There is story that Minister's Island was entirely self-sufficient, but that is a bit of an exaggeration. True, the Island sold a lot of milk and hay. Tons of hay were put up every year, more than could be used, and the local dairies picked up raw milk on the Island every week. True too, that in some ways the tide made it imperative to keep operations as self-contained as possible. The house had a second-floor storeroom, John Gibson recalled, in which many hardware-type sundries could be found, such as oilcloth, tiles, and the like. There was a well-equipped mason's shop and plumbing shop. If you used a bag of cement, you put one back, so the Island always had a full supply of basics on hand.

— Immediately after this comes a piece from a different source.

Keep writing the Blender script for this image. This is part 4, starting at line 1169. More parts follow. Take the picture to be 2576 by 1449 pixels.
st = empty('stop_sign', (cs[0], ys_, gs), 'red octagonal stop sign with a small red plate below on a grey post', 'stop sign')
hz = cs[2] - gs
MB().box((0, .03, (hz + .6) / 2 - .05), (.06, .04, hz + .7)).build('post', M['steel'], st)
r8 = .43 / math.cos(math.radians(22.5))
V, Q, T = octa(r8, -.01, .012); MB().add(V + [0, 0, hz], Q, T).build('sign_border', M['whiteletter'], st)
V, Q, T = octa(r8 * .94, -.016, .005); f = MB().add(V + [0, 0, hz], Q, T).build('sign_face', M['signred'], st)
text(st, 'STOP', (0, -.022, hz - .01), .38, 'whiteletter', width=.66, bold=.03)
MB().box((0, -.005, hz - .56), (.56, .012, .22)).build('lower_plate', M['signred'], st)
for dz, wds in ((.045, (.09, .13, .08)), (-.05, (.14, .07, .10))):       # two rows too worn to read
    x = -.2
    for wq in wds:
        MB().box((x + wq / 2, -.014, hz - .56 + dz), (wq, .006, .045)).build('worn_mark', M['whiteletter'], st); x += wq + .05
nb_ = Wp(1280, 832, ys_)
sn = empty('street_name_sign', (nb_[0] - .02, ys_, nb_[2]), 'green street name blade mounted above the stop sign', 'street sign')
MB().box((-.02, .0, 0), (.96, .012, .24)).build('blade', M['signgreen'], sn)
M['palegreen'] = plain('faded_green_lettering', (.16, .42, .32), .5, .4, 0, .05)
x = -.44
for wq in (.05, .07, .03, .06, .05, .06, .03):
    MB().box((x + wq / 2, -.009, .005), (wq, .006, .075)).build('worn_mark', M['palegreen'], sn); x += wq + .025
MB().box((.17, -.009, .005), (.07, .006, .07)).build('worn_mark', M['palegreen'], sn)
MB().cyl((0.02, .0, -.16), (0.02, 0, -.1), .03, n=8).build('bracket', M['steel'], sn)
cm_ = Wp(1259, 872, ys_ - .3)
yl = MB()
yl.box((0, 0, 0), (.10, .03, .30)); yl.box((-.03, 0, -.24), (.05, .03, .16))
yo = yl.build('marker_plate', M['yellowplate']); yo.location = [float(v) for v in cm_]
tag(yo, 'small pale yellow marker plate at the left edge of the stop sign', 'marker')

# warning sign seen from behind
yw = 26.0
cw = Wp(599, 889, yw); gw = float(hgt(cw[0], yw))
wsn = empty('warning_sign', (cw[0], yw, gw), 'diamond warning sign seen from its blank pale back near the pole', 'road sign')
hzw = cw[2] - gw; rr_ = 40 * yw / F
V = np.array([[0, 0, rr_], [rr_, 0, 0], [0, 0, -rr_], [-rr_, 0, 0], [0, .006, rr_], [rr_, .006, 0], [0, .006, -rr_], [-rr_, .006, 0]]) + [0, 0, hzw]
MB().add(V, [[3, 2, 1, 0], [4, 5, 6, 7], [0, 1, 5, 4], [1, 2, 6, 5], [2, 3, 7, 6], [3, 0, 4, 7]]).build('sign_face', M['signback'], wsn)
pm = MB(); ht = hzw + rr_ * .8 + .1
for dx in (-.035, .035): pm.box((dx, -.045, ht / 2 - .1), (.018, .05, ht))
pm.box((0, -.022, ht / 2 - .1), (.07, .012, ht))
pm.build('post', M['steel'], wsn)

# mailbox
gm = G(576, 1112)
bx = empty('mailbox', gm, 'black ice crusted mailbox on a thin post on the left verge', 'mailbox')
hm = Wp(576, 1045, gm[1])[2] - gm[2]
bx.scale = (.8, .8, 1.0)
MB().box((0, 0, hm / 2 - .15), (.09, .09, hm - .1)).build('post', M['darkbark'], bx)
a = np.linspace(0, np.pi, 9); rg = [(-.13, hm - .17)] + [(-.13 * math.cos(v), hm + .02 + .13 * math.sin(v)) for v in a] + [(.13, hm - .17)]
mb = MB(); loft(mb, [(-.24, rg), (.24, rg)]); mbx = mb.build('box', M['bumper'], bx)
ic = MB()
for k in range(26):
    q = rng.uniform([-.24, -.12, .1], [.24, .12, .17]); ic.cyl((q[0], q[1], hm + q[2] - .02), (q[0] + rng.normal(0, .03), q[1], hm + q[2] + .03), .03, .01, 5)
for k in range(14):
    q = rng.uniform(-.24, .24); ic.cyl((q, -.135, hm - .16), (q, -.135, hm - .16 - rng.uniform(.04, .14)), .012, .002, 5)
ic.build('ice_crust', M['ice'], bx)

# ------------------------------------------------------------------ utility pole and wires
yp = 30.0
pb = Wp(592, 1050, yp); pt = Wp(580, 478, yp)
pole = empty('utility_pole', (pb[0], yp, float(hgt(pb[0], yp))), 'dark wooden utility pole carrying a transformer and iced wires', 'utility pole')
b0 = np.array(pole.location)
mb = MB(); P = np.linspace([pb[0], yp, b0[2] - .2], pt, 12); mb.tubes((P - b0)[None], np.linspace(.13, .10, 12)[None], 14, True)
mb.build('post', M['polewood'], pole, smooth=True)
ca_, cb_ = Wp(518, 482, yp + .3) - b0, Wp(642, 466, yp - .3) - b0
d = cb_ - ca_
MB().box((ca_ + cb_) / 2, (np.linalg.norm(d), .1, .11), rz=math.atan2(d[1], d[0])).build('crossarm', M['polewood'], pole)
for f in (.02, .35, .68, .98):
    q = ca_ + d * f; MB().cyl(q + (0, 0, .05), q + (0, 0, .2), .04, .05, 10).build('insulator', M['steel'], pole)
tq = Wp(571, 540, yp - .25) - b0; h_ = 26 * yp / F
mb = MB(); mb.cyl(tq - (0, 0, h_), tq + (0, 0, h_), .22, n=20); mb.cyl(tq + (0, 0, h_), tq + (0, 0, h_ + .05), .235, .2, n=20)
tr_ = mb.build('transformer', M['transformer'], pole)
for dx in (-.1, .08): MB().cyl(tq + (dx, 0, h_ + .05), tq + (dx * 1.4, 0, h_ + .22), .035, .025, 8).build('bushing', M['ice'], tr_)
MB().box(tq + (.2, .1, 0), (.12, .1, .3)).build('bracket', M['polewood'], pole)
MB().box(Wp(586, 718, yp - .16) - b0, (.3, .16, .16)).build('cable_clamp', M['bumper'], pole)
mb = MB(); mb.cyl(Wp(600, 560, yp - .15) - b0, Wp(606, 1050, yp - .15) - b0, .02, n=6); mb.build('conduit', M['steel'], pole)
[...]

There was portable staging for roof work. On the other hand, John O'Neill remembered that a lot of feed such as oats was sent from O'Neill's farm to Minister's Island, and the O'Neill's town market also made daily grocery deliveries to the Island and slaughtered pigs. Sometimes local blacksmiths were called upon to shoe horses. The Island also had a couple of weirs. Henry McCurdy and Gordon Cline worked them. Frank O'Halloran was captain of one of Sir William's boats, but also fished the weirs. They lived in camps along the shore of the Island. Work on the Island was not easy, even under Addie's fairly beneficent watch. Jim Clarke remembers his father Bill "working constantly, constantly." He doesn't remember him ever having a holiday. The job was 365 days a year. The ventilation of the greenhouses, for example, required constant supervision, the fruit being so delicate that it would spoil easily. And besides Bill Clarke there was only one other person tending these buildings. Workers who arrived five minutes after seven in the morning, didn't work that morning. "You came back at one o'clock, and you got paid for the afternoon." Sandy Miller recalled that his father Clarence, who worked on the farm from 1924 to 1941, "never had a day off in that whole time." Later, when he moved off the Island, he would get up at 3 in the morning to beat the tide and still somehow make it home every night.